Using HCCL

HCCL Library

To access HCCL C API from C/C++, run the following:

#include <hccl/hccl.h>

This header defines HCCL symbols, for example hcclGetVersion function. In addition, portability macros are defined for symbols that have their counterparts in NCCL API:

#define ncclGetVersion hcclGetVersion

MPI

Throughout this document, Open MPI usage is provided in all examples. However, HCCL does not have an Open MPI dependency and can be built and used without it.

In HCCL, application MPI (or equivalent) is required for:

  • Broadcasting unique_id to all workers.

  • Spawning all the worker processes on multiple nodes.

The below is an example of running HCCL application with MPI:

mpirun -np 8 --tag-output my_program

In addition, any program using both HCCL and MPI must initialize MPI execution context prior to using MPI for broadcasting unique_id.

MPI_Init(&argc, &argv);

HCCL Runtime Initialization

Before the HCCL communicator is created, the Gaudi device needs to be acquired using SYN_API calls. The below example is a simple flow for initiating the device:

synDeviceId device_handle{};
const synModuleId device_module_id {mpi_rank % MODULES_PER_NODE};
synDeviceAcquireByModuleId(&device_handle, device_module_id);

  • module_id should be a number in range [0, MODULES_PER_NODE-1].

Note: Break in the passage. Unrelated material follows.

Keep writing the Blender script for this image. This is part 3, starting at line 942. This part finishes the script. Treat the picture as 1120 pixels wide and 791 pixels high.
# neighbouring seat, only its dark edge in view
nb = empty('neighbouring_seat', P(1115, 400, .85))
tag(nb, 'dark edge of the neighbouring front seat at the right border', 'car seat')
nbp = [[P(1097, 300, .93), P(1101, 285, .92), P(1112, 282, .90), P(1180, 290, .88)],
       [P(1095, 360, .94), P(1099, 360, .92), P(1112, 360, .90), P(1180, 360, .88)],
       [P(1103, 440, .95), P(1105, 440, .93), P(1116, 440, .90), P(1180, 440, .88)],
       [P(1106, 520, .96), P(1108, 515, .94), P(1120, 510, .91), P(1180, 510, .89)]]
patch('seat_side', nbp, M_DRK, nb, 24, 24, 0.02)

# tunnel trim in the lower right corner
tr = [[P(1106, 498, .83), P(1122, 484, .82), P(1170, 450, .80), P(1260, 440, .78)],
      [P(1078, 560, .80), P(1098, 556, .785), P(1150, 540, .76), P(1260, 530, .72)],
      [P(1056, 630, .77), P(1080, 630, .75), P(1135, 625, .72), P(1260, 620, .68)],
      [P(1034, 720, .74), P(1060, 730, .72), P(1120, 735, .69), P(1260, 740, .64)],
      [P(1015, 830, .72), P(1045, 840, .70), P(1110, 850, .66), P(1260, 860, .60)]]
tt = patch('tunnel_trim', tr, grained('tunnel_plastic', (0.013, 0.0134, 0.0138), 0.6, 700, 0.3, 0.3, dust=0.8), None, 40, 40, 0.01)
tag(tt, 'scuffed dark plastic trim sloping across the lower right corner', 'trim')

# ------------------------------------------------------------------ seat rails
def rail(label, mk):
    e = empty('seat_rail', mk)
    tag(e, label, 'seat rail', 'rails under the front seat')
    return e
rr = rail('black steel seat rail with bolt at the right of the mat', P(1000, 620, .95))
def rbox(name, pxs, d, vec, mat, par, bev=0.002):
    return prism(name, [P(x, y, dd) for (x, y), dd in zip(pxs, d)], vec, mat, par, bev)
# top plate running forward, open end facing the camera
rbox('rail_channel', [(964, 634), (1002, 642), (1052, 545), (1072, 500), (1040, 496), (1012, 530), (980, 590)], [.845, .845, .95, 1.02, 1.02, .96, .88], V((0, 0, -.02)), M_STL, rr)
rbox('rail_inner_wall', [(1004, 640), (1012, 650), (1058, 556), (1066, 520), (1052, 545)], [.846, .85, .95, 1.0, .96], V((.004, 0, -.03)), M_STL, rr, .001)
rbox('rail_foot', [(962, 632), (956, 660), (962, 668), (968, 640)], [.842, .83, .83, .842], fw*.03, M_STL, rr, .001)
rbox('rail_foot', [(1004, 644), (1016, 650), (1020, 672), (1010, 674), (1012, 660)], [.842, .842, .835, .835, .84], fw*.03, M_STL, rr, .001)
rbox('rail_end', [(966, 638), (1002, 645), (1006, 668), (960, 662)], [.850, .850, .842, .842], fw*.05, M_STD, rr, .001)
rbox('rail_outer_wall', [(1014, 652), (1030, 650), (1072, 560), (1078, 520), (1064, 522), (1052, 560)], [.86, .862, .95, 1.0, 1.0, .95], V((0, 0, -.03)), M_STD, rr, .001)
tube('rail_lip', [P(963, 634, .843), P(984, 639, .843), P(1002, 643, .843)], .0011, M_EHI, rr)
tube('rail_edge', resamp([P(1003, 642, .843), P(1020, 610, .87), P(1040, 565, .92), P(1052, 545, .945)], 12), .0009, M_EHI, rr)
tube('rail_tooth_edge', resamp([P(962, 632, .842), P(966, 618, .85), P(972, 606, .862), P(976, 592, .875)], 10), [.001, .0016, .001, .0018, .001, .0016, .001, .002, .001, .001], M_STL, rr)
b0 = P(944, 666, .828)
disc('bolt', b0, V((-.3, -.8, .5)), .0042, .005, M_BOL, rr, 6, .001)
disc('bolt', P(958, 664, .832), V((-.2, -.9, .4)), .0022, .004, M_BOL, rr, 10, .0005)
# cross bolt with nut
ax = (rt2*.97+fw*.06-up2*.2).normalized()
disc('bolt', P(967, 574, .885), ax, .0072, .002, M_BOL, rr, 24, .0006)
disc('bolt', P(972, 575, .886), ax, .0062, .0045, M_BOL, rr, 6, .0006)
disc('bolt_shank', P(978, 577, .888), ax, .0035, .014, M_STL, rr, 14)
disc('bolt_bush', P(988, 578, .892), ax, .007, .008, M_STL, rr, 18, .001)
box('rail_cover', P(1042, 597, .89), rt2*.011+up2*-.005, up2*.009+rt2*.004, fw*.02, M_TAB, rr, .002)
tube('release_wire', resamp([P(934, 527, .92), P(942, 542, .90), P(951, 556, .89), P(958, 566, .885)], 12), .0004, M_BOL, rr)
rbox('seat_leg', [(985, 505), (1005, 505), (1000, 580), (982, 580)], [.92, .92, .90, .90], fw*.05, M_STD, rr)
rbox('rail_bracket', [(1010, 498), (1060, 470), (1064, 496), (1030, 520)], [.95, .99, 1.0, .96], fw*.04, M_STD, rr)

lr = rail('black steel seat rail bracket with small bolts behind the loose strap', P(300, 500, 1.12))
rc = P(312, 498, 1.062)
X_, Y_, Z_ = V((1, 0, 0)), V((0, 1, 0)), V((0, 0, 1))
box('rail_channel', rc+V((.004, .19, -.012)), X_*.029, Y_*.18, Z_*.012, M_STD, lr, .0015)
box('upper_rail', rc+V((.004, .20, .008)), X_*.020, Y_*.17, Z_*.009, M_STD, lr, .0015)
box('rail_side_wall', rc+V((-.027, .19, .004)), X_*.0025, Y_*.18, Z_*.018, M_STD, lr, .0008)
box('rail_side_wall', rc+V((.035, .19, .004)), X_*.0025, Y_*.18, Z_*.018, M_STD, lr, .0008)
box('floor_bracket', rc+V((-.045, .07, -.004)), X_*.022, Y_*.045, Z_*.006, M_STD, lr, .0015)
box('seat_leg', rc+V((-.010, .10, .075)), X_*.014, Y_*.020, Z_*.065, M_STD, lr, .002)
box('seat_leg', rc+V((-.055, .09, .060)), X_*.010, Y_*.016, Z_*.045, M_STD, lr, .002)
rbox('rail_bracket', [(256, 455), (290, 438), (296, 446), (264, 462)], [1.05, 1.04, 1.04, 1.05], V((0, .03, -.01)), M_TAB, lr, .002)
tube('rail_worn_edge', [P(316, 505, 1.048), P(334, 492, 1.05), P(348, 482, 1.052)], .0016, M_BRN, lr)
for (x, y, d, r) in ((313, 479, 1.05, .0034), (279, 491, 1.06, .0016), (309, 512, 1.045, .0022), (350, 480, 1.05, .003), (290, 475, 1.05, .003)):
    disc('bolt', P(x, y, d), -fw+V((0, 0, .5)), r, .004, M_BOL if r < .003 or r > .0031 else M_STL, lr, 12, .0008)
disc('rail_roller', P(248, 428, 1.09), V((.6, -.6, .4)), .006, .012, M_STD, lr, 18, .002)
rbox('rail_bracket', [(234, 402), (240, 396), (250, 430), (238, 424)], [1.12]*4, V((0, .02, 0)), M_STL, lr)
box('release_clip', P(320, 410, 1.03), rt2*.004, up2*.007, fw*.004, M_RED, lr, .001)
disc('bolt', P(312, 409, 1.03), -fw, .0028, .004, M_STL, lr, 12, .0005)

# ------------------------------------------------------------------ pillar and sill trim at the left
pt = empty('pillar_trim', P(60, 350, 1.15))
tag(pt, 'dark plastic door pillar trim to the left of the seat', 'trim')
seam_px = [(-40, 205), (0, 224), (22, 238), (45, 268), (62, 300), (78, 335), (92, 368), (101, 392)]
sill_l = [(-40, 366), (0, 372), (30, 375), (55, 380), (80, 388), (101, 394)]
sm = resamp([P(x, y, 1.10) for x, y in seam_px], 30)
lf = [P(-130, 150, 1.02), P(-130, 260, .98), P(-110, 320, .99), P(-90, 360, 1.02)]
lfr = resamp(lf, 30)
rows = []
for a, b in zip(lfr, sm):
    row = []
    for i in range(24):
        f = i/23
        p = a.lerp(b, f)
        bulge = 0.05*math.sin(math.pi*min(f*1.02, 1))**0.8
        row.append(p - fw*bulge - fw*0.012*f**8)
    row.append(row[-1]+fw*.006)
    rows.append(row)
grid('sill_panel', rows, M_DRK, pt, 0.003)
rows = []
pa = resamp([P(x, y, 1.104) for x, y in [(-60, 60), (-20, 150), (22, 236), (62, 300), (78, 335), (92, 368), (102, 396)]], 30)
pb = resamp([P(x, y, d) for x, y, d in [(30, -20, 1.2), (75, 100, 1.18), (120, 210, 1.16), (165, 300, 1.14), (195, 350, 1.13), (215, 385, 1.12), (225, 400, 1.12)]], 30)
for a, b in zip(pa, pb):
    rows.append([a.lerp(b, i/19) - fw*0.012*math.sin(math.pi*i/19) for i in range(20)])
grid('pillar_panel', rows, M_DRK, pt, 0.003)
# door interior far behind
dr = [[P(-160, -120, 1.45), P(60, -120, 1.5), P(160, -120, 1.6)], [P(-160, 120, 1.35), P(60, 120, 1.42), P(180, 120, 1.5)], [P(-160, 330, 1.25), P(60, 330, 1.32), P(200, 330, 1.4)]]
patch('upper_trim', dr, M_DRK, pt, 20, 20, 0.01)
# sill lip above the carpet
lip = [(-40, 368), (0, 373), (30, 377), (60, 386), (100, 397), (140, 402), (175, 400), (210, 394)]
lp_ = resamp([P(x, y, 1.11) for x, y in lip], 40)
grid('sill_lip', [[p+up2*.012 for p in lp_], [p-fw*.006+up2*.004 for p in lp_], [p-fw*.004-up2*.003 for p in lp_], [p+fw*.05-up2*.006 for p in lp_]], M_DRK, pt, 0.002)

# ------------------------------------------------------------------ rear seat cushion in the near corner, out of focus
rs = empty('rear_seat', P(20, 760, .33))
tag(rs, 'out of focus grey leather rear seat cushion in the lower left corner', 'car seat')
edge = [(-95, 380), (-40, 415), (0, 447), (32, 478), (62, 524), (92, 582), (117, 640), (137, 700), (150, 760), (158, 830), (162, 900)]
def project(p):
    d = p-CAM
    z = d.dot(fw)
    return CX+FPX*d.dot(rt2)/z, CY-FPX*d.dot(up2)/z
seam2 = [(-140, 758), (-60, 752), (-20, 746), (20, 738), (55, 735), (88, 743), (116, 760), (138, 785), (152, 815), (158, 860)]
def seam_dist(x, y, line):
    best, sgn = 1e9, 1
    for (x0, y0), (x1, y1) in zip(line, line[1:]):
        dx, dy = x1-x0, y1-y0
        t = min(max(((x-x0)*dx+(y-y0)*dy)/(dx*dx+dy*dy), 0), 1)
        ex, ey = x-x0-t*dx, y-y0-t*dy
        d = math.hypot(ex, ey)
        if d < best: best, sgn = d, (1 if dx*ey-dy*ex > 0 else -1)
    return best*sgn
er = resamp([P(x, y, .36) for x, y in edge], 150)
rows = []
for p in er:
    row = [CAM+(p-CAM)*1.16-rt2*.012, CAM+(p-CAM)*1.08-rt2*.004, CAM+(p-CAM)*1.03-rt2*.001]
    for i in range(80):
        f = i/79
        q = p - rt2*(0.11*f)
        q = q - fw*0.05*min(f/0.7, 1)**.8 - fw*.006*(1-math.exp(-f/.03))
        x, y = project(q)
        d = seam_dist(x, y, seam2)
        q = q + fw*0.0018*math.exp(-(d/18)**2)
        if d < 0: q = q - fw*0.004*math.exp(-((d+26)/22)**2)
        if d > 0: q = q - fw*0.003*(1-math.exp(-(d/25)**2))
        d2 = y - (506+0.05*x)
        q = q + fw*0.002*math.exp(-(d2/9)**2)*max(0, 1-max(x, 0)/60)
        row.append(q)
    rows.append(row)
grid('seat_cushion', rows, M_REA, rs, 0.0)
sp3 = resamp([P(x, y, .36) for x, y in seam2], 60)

  • mpi_rank is used to assign different devices for every process.

  • MODULES_PER_NODE variable is the number of devices available on single host.

Prior to exiting, the program should release the device by calling synDeviceRelease passing a handle received from synDeviceAcquireByModuleId call:

synDeviceRelease(device_handle);

Note

Currently, HCCL supports only single device per process, and by default all HCCL calls use the device that was acquired first within the given process context.

HCCL Environment Variables

During the HCCL initialization phase, the environment variables presented in the table below are used.

Parameter

Short Description

Value if not set

HCCL_BASE_PORT

Port range used for sideband communication.

45000

HCCL_SOCKET_IFNAME

Prefix of name of network interface used for sideband communication.

Auto-detected (see description)

HCCL_BASE_PORT

HCCL_BASE_PORT defines the beginning of the port range that should be used for HCCL sideband TCP communication. The ports used by HCCL are in range [HCCL_BASE_PORT, HCCL_BASE_PORT+100].

HCCL_SOCKET_IFNAME

HCCL_SOCKET_IFNAME defines the prefix of the network interface name that is used for HCCL sideband TCP communication. If not set, the first network interface with a name that does not start with lo or docker will be used.

HCCL Streams and Asynchronicity of Issued Operations

Synchronization between communication and compute is done using SYN_API stream calls. First, you need to acquire stream to call HCCL:

synStreamHandle collective_stream{};
synStreamHandle device_to_host_stream{};
synStreamHandle host_to_device_stream{};

synStreamCreate(&collective_stream, device_handle, STREAM_TYPE_NETWORK_COLLECTIVE, 0);
synStreamCreate(&device_to_host_stream, device_handle, STREAM_TYPE_COPY_DEVICE_TO_HOST, 0);
synStreamCreate(&host_to_device_stream, device_handle, STREAM_TYPE_COPY_HOST_TO_DEVICE, 0);

In the above example, synStreamCreate is called many times to obtain different streams for different purposes.

All collective operations are asynchronous and implemented as non-blocking calls. After an asynchronous call, another collective operation may be called immediately after as long as it uses the same stream.

When the next operation uses a different stream, synchronization needs to be added. It can be done either in a blocking manner, using synStreamSynchronize, or in a non-blocking manner, using synEventRecord and synStreamWaitEvent pair. For example:

...
hcclAllReduce(input_dev_ptr, output_dev_ptr, elem_cnt,
    hcclFloat32, hcclSum, hccl_comm, collective_stream);
// Create event that will mark end of *hcclAllReduce* operation
synEventHandle allreduce_event;
synEventCreate(&allreduce_event, device_handle, 0);
synEventRecord(allreduce_event, collective_stream, 0);
// Signal that all the work on *device_to_host_stream* should wait for *allreduce_event*
synStreamWaitEvent(device_to_host_stream,  allreduce_event, 0);
// Schedule copy request from device to host
synMemCopyAsync(device_to_host_stream, output_dev_ptr, data_size, host_buffer_ptr, DRAM_TO_HOST)
// Wait (in blocking manner) for data to reach the host
synStreamSynchronize(device_to_host_stream);
...

The above example shows how to synchronize calls to hcclAllReduce by copying data to host. After all operations are submitted on streams, blocking synStreamSynchronize is called. This is done for blocking wait until all the data is copied on the host.